As to your specific question about why his daughters never married, the answer should be blindingly obvious: stemming as they do from the ancient aristocracy, they refuse to marry beneath their rank; the problem is that men who "rank" with them (in birth, manners, culture) have become poor and irrelevant; and the relevant men are beneath them because they are a) low born b) uneducated c) uncultured. You see, Bunny, men marry down, women marry up. There was no "up" these girls could marry. So they didn't.

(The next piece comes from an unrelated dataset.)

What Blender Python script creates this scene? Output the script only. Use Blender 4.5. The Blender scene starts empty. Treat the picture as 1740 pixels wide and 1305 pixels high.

But now that you have read The Leopard, may I insist you should listen to the audiobook of Steven Price's "Lampedusa?" I never thought anyone could beat Lampedusa (or Death in Venice). But Steven Price did. Listen:


"Mirella Radice was slender, with small shoulders, and a long soft neck with a fuzz of brown hair at the nape. He had found her quiet and submissive when Giò had first brought her to meet them two years ago but soon he had come to recognize the quick arched eyebrow, the slight lift of her lip when Giò spoke outrageously, and he had liked both the discretion and the dryness of her company. She had a habit of taking in a room as if from the side of her vision, and of turning her face slightly as one spoke so she might seem to be listening more intently. Her voice was low, her laugh deep and rich as a laugh heard from underwater. When she smiled, he felt old but did not mind it, for there was such purity of emotion in her. He could not recall a time when his own pleasure had been untainted by loss, by sadness. Mirella was educated, but uncultured, and it was this he and Licy had set to correct in her. No life can be lived deeply, Licy told her upon their first meeting, if it is lived outside of art."


Like a laugh from underwater? This book is more gorgeous and more touching than the original. The audiobook version is also read absolutely gorgeously. (I listen to audiobooks while I fall asleep). May I send you a link to listen to it for free?